よく「昔はこんな人じゃなかった」という言葉を聞きます。
昔はやさしくて付き合ってみたけど今は暴力的な人になった。
昔は謙虚な人だったけど今は威張る人になった。
など。
「こんな人じゃなかった」は間違っています。
「昔はこんな人じゃなかった」と言われる人は、
100%、「昔からこんな人」です。
ドラマやアニメや漫画では「昔はあんな人ではなかったのに・・」というフリがあって、
「娘さんの死を通じて暴力的に変わってしまった・・」とか「そう、あの出来事があるまでは・・」とか、
さも同情を誘うような「実は良い人」的な補正が加えられますが、
現実にはそんなことはまずないです。
「あの人はひどい人だ」「あの人は暴力的な人だ」は、
100%、「昔からそんな人」です。
どれくらい昔からかというと5才児からです。
人間の脳は5才児までに90%は完成します。
そこを基本としてあとは人格をデコレーションしていきます。
なので幼児期までの育てられ方(主に親の関わり方、周囲の人との関わり方)で9割方決まります。
「こんなはずじゃなかった」との混同
なぜ「昔からこんな人」だったのに、「こんな人じゃなかった」と言うことになるかというと、
「こんなはずじゃなかった」という言葉との混同があります。
似た言葉で「こんなはずじゃなかった」という言葉があります。
これは正しいです。
頑張ったけどうまくいかなかった。
就職したけどつらすぎた。
お金を投資したけど失敗した。
という自分を含めての反省があります。
現在完了形として受容できれば、次は失敗せず発展できる期待があります。
この自分の「こんなはずじゃなかった」を認めたくない場合に、
相手に責任転嫁して「昔はこんな人じゃなかった」と言うのです。
自分が過去に人を選択を間違えたこと、恋してしまったこと、尊敬してしまったこと、同情してしまったこと。

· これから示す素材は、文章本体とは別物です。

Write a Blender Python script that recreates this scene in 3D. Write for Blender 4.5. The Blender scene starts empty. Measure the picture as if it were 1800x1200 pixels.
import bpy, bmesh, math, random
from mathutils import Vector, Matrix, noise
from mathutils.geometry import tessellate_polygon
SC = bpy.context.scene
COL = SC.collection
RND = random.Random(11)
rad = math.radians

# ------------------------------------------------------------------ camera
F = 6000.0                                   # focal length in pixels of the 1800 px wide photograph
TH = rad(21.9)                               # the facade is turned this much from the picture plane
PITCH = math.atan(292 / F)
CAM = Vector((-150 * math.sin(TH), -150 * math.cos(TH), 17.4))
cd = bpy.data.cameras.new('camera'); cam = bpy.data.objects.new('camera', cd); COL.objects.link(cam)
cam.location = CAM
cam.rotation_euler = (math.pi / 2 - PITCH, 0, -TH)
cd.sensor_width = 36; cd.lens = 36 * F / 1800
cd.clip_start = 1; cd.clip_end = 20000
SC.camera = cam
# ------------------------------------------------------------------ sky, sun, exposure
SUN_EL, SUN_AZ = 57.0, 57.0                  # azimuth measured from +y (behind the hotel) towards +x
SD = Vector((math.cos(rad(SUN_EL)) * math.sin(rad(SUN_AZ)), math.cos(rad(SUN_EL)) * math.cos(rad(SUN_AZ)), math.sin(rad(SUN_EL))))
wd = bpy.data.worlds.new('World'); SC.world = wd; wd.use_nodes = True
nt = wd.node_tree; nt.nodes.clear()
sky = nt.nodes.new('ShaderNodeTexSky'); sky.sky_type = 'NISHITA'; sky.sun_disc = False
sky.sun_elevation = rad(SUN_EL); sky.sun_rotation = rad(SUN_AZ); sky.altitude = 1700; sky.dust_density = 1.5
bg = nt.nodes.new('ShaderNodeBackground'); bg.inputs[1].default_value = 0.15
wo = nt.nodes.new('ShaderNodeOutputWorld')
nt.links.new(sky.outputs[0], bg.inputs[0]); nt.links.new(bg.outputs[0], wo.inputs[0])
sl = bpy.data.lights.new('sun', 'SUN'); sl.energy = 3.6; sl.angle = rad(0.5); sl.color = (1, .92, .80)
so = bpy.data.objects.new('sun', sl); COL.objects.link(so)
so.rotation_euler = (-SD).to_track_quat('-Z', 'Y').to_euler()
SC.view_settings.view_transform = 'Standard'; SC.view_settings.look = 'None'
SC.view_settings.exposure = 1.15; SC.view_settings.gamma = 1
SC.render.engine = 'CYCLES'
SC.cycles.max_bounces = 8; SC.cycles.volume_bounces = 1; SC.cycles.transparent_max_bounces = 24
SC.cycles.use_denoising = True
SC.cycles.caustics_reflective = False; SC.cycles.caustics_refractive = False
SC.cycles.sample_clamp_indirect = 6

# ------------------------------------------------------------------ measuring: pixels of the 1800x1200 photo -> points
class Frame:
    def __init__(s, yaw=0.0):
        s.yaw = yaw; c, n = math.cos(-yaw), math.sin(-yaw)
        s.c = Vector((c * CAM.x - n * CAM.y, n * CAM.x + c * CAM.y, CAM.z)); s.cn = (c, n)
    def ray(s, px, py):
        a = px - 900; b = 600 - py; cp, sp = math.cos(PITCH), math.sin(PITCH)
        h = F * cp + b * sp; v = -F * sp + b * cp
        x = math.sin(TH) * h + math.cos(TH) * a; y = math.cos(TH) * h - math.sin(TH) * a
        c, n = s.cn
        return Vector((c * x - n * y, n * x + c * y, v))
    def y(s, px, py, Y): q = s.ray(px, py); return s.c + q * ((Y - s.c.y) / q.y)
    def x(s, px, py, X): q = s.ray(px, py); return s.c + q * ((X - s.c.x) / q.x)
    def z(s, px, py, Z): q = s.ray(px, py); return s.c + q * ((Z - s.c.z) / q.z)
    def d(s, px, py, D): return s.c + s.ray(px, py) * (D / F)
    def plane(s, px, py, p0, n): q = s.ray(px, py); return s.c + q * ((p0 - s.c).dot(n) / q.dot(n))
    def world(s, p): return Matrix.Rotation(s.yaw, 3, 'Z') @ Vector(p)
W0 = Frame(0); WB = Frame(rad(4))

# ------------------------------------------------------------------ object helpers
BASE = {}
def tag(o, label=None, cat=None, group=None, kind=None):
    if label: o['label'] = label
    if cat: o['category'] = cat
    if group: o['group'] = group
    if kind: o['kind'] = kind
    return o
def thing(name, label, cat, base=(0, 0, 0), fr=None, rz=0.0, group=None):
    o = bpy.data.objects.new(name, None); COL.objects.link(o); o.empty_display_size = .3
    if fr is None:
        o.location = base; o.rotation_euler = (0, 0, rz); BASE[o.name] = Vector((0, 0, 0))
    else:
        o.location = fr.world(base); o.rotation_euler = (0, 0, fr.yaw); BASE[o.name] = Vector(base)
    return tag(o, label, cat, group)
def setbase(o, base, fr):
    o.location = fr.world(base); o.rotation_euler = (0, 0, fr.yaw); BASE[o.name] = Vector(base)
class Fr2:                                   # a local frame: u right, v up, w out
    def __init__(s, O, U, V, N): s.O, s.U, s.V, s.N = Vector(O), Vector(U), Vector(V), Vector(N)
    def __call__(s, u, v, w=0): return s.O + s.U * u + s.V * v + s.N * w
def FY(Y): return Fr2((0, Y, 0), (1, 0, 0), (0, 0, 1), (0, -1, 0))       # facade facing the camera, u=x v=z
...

それを「失敗」として認められないと、「昔はいい人だったんだけど、今は悪い人」と合理化して言うことになるのです。
そんなことはありません。
相手は昔から「そんな人だった」のです。「そんな悪いやつ」だったのです。
もし「昔はこんな人じゃなかった」と言っているとすれば、まだその人に対して過去を引きずっているという証拠です。
それは自分の失敗を認められないことから、最低限、相手を「良いやつだった」と納得しようとしているのです。
自分にウソをついているのでとても不健康です。
「昔からあんな人だった」「私が見抜けなかった」「こんなはずじゃなかった」「今後気をつけよう」と素直に認めることから次への一歩が踏み出せます。